» **Given request**
It is required that all of the data be written out exactly.

» **Material shown**
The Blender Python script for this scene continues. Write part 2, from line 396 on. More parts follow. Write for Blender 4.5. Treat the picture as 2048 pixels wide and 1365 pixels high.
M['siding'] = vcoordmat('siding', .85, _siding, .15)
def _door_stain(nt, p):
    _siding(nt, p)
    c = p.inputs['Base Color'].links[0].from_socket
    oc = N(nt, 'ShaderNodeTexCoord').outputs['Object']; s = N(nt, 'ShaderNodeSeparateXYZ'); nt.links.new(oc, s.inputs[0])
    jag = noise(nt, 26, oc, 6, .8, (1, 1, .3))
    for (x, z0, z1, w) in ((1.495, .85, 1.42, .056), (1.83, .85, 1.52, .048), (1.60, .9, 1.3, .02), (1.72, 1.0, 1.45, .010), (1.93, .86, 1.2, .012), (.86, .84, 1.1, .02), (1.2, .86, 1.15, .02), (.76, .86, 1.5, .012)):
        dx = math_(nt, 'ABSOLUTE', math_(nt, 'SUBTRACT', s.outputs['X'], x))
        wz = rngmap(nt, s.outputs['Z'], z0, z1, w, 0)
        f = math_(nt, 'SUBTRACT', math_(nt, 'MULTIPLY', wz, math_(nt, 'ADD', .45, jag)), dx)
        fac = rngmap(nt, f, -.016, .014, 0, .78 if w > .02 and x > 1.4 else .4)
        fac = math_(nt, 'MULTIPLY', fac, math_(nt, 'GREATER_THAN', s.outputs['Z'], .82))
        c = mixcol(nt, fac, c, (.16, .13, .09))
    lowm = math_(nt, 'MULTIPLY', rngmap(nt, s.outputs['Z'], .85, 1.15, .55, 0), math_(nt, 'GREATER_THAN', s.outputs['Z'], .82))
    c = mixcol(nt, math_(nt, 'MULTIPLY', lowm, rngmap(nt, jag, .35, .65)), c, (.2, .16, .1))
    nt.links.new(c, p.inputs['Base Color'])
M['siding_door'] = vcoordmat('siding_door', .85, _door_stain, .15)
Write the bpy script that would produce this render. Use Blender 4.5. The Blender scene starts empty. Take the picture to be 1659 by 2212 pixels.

» **Exercise answer**
The Blender Python script for this scene continues. Write part 2, from line 396 on. More parts follow. Write for Blender 4.5. Treat the picture as 2048 pixels wide and 1365 pixels high.
M['siding'] = vcoordmat('siding', .85, _siding, .15)
def _door_stain(nt, p):
    _siding(nt, p)
    c = p.inputs['Base Color'].links[0].from_socket
    oc = N(nt, 'ShaderNodeTexCoord').outputs['Object']; s = N(nt, 'ShaderNodeSeparateXYZ'); nt.links.new(oc, s.inputs[0])
    jag = noise(nt, 26, oc, 6, .8, (1, 1, .3))
    for (x, z0, z1, w) in ((1.495, .85, 1.42, .056), (1.83, .85, 1.52, .048), (1.60, .9, 1.3, .02), (1.72, 1.0, 1.45, .010), (1.93, .86, 1.2, .012), (.86, .84, 1.1, .02), (1.2, .86, 1.15, .02), (.76, .86, 1.5, .012)):
        dx = math_(nt, 'ABSOLUTE', math_(nt, 'SUBTRACT', s.outputs['X'], x))
        wz = rngmap(nt, s.outputs['Z'], z0, z1, w, 0)
        f = math_(nt, 'SUBTRACT', math_(nt, 'MULTIPLY', wz, math_(nt, 'ADD', .45, jag)), dx)
        fac = rngmap(nt, f, -.016, .014, 0, .78 if w > .02 and x > 1.4 else .4)
        fac = math_(nt, 'MULTIPLY', fac, math_(nt, 'GREATER_THAN', s.outputs['Z'], .82))
        c = mixcol(nt, fac, c, (.16, .13, .09))
    lowm = math_(nt, 'MULTIPLY', rngmap(nt, s.outputs['Z'], .85, 1.15, .55, 0), math_(nt, 'GREATER_THAN', s.outputs['Z'], .82))
    c = mixcol(nt, math_(nt, 'MULTIPLY', lowm, rngmap(nt, jag, .35, .65)), c, (.2, .16, .1))
    nt.links.new(c, p.inputs['Base Color'])
M['siding_door'] = vcoordmat('siding_door', .85, _door_stain, .15)
Write the bpy script that would produce this render. Use Blender 4.5. The Blender scene starts empty. Take the picture to be 1659 by 2212 pixels.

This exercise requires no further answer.